- [Written task]: Type again, exactly, the lines below from the start through the line that includes "ORD += ['number".

- [Provided material]:
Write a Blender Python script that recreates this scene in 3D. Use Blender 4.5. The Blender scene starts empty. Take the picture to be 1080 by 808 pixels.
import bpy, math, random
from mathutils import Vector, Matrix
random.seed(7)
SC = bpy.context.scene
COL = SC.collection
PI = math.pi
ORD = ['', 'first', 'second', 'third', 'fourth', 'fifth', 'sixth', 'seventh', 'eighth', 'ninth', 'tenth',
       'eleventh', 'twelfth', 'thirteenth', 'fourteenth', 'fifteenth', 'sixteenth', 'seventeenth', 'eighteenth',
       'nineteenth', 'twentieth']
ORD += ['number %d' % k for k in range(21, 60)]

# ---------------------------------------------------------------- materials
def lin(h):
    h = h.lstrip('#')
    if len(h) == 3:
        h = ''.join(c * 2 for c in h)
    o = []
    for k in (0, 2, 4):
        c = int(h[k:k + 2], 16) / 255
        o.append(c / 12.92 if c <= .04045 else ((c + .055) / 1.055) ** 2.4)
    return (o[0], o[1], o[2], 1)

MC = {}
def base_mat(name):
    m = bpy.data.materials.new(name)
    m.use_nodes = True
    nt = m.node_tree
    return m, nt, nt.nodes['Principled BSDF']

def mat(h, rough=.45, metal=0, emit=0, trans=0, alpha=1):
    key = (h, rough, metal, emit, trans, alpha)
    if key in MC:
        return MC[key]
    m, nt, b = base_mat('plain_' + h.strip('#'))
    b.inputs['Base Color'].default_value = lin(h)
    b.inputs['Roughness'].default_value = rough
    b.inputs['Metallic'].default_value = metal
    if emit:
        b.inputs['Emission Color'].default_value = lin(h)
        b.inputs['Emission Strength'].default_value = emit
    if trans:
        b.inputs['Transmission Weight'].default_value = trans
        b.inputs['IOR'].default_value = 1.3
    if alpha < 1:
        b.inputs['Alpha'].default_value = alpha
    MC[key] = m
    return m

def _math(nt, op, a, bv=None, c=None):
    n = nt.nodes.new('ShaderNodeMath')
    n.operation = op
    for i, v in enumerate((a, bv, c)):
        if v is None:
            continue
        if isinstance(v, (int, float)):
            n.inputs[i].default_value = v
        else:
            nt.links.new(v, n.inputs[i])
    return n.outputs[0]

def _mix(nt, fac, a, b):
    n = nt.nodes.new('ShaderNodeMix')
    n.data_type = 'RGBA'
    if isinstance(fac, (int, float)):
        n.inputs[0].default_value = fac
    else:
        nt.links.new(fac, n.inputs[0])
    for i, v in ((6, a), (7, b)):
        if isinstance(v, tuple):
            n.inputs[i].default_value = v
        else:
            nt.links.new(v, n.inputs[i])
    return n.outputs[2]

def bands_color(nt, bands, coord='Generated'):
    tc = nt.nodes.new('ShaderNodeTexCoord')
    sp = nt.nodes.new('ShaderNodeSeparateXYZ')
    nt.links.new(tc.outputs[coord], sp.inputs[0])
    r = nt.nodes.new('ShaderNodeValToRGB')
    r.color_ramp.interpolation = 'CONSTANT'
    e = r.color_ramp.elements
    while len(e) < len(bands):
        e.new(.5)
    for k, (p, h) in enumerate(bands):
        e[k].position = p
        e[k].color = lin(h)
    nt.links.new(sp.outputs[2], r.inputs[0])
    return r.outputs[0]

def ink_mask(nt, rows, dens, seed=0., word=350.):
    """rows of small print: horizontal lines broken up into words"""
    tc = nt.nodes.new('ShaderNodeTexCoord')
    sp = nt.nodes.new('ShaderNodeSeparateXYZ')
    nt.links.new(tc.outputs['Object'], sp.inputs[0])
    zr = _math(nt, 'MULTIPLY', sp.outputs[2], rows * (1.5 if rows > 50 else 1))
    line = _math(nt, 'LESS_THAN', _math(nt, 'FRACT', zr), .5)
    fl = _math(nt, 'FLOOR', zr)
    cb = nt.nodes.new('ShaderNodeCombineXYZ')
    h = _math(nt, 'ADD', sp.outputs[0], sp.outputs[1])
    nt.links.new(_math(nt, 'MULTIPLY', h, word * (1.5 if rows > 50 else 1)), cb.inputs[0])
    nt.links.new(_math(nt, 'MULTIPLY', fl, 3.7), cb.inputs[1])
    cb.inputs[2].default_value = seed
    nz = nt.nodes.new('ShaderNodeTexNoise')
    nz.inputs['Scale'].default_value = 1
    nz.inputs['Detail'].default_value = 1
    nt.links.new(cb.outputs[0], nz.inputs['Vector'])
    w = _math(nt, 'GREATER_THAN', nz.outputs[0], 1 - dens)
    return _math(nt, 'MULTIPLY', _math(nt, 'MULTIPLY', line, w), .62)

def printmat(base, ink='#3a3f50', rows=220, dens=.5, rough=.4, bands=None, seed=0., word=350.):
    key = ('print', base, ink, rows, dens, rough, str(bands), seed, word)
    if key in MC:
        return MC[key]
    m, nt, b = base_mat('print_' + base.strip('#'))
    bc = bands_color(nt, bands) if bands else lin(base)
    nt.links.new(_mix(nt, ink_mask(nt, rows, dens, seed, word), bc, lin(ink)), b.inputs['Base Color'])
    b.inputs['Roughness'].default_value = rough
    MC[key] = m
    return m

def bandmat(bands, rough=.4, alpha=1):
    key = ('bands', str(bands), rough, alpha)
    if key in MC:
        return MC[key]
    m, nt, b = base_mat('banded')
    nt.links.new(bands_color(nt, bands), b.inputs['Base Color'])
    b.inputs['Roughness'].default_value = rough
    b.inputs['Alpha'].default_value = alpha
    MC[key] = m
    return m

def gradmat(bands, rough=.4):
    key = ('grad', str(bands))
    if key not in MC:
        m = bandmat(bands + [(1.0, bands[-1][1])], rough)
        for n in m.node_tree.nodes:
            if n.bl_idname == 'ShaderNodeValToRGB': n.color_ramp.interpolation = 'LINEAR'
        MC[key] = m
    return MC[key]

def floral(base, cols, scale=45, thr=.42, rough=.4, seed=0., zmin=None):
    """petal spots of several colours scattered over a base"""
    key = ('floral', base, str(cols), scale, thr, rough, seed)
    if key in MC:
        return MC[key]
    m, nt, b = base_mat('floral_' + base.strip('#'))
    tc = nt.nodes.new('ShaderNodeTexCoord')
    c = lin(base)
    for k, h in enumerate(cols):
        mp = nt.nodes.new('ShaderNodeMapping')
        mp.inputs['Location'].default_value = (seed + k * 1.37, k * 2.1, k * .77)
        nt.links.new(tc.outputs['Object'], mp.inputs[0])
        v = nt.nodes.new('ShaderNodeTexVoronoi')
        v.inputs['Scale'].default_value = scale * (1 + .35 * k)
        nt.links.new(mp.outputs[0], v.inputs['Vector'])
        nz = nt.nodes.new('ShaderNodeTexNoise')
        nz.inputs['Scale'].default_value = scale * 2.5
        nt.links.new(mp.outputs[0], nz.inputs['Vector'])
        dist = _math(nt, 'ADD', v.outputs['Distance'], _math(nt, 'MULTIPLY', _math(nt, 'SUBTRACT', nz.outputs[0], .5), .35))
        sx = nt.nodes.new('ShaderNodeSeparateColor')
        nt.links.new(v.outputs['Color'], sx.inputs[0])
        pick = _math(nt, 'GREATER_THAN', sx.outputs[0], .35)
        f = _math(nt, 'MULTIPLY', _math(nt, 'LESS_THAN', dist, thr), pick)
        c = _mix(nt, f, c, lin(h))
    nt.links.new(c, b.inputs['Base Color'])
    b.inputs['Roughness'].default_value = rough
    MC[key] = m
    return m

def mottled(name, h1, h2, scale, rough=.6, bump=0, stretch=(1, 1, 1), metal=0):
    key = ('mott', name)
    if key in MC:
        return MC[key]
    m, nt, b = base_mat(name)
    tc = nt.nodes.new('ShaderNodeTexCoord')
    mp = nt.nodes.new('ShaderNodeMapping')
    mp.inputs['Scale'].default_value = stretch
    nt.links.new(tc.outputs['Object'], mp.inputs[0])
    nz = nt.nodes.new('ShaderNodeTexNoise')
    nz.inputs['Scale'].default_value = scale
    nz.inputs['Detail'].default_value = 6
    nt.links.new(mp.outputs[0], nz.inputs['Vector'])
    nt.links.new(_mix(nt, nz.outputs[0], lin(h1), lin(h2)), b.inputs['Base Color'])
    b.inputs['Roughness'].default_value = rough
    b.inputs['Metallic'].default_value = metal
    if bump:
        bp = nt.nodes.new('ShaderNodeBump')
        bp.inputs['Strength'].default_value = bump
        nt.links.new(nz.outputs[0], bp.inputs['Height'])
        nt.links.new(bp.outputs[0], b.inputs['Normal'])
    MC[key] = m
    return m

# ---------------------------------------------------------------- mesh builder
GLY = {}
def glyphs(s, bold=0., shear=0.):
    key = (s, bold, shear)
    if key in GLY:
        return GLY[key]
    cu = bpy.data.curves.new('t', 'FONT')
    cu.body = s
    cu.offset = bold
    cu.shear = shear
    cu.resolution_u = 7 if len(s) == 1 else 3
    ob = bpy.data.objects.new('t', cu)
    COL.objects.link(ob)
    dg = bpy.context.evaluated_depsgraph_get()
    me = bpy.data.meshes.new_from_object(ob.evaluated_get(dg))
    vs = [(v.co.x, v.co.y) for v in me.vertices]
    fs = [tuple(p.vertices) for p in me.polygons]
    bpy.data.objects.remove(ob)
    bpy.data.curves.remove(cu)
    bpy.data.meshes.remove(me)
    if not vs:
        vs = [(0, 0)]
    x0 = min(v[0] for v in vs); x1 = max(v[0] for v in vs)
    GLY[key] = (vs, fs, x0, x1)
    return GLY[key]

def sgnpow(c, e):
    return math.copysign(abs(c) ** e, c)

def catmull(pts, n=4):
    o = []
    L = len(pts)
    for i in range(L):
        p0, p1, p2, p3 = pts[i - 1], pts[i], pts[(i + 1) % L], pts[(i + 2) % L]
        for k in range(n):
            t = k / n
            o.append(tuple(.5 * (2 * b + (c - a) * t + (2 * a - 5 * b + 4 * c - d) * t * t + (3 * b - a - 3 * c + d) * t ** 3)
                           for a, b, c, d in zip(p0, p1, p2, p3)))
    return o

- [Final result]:
Write a Blender Python script that recreates this scene in 3D. Use Blender 4.5. The Blender scene starts empty. Take the picture to be 1080 by 808 pixels.
import bpy, math, random
from mathutils import Vector, Matrix
random.seed(7)
SC = bpy.context.scene
COL = SC.collection
PI = math.pi
ORD = ['', 'first', 'second', 'third', 'fourth', 'fifth', 'sixth', 'seventh', 'eighth', 'ninth', 'tenth',
       'eleventh', 'twelfth', 'thirteenth', 'fourteenth', 'fifteenth', 'sixteenth', 'seventeenth', 'eighteenth',
       'nineteenth', 'twentieth']
ORD += ['number %d' % k for k in range(21, 60)]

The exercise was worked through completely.